Le travail artistique que je mène en milieu scolaire est vraiment très important et politique. C’est probablement l’endroit où je suis le plus sûre de la nécessité de ma présence. Ils arrivent toujours à me surprendre par leur terrible homophobie comme par leur étonnante souplesse, et c’est un challenge palpitant de mener une classe vers ces questionnements. En plus du côté humain, la relation apporte souvent des résultats plastiques surprenants comme le docu Bachi-Bouzouk avec des jeunes marins ou bien le film expé Parlez-vous avec les plantes ?, réalisé par grattage sur pellicule.

Que retiens-tu de ces rencontres ? Au-delà de la nécessité, sens-tu que les choses évoluent grâce à ce genre d’initiative ? 
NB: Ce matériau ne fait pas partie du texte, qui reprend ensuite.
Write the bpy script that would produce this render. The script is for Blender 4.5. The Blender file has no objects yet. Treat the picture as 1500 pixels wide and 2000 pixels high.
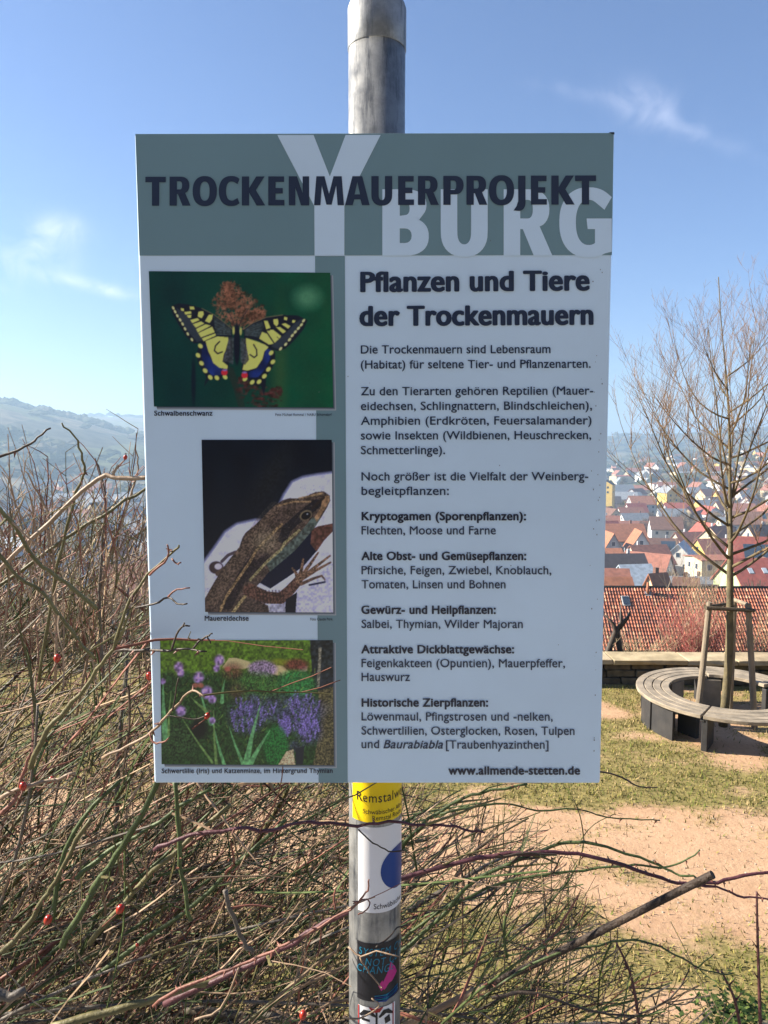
import bpy, math, random
import numpy as np
from mathutils import Vector, Matrix, noise
from mathutils.geometry import tessellate_polygon
R = math.radians
random.seed(7)
C = bpy.context.scene
col = C.collection

# ------------------------------------------------------------------ camera
CAM = Vector((0, 0, 3.6))
TILT, ROLL, F = R(4.84), R(0.195), 1444.0
fwd = Vector((0, math.cos(TILT), -math.sin(TILT)))
rt0 = Vector((1, 0, 0)); up0 = rt0.cross(fwd)
rt = rt0 * math.cos(ROLL) + up0 * math.sin(ROLL) * 1.0
up = up0 * math.cos(ROLL) - rt0 * math.sin(ROLL)
cam = bpy.data.cameras.new('camera'); cam.sensor_fit = 'VERTICAL'; cam.sensor_height = 36; cam.sensor_width = 27; cam.lens = 36 * F / 2000
cam.clip_end = 20000; cam.clip_start = .02
cam_o = bpy.data.objects.new('camera', cam); col.objects.link(cam_o)
cam_o.matrix_world = Matrix.Translation(CAM) @ Matrix((rt, up, -fwd)).transposed().to_4x4()
C.camera = cam_o

def ray(px, py):
    return fwd + rt * ((px - 750) / F) + up * ((1000 - py) / F)
def pt(px, py, Y):
    "point of the world at distance Y along +Y seen at pixel px,py of the 1500x2000 photo"
    d = ray(px, py); return CAM + d * (Y / d.y)
def ptz(px, py, z):
    d = ray(px, py); return CAM + d * ((z - CAM.z) / d.z)

# ------------------------------------------------------------------ light
SUN_AZ, SUN_EL = 81, 30          # degrees to the left of +Y, above the horizon
sun = bpy.data.lights.new('sun', 'SUN'); sun.energy = 5.0; sun.angle = R(.53); sun.color = (1, .9, .75)
sun_o = bpy.data.objects.new('sun', sun); col.objects.link(sun_o)
sd = Vector((-math.sin(R(SUN_AZ)) * math.cos(R(SUN_EL)), math.cos(R(SUN_AZ)) * math.cos(R(SUN_EL)), math.sin(R(SUN_EL))))
sun_o.rotation_euler = sd.to_track_quat('Z', 'Y').to_euler()
W = bpy.data.worlds.new('World'); C.world = W; W.use_nodes = True
wt = W.node_tree; bg = wt.nodes['Background']
sky = wt.nodes.new('ShaderNodeTexSky'); sky.sky_type = 'NISHITA'; sky.sun_disc = False
sky.sun_elevation = R(SUN_EL); sky.sun_rotation = R(-SUN_AZ)
sky.altitude = 300; sky.air_density = 1.0; sky.dust_density = 0.5; sky.ozone_density = 4.5
bg.inputs[1].default_value = .05
C.view_settings.view_transform = 'Standard'; C.view_settings.look = 'None'; C.view_settings.gamma = 1
C.view_settings.use_curve_mapping = False; C.view_settings.exposure = 1.75

def wm(op, a, b=None):
    n = wt.nodes.new('ShaderNodeMath'); n.operation = op
    for i, v in enumerate((a, b)):
        if v is None: continue
        if isinstance(v, (int, float)): n.inputs[i].default_value = v
        else: wt.links.new(v, n.inputs[i])
    return n.outputs[0]
def wdot(a, vec):
    n = wt.nodes.new('ShaderNodeVectorMath'); n.operation = 'DOT_PRODUCT'
    wt.links.new(a, n.inputs[0]); n.inputs[1].default_value = vec; return n.outputs['Value']
tc = wt.nodes.new('ShaderNodeTexCoord').outputs['Generated']
nz = wt.nodes.new('ShaderNodeTexNoise'); nz.inputs['Scale'].default_value = 22; nz.inputs['Detail'].default_value = 7
nz.inputs['Distortion'].default_value = 1.2
wt.links.new(tc, nz.inputs['Vector'])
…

Oui, heureusement. Il y a toujours quelques jeunes qui sont bousculé-e-s et remis-e-s en question par ma présence, et surtout par les films que l’on regarde ensemble. L’analyse de films, de séries, de pubs et de clips fonctionne très bien pour comprendre et arriver à décrypter les stéréotypes de genre. J’adore bosser avec les ados, et je suis convaincue que le travail de sensibilisation aux diverses discriminations – sexisme, racisme, homophobie… – sous la forme artistique est capital.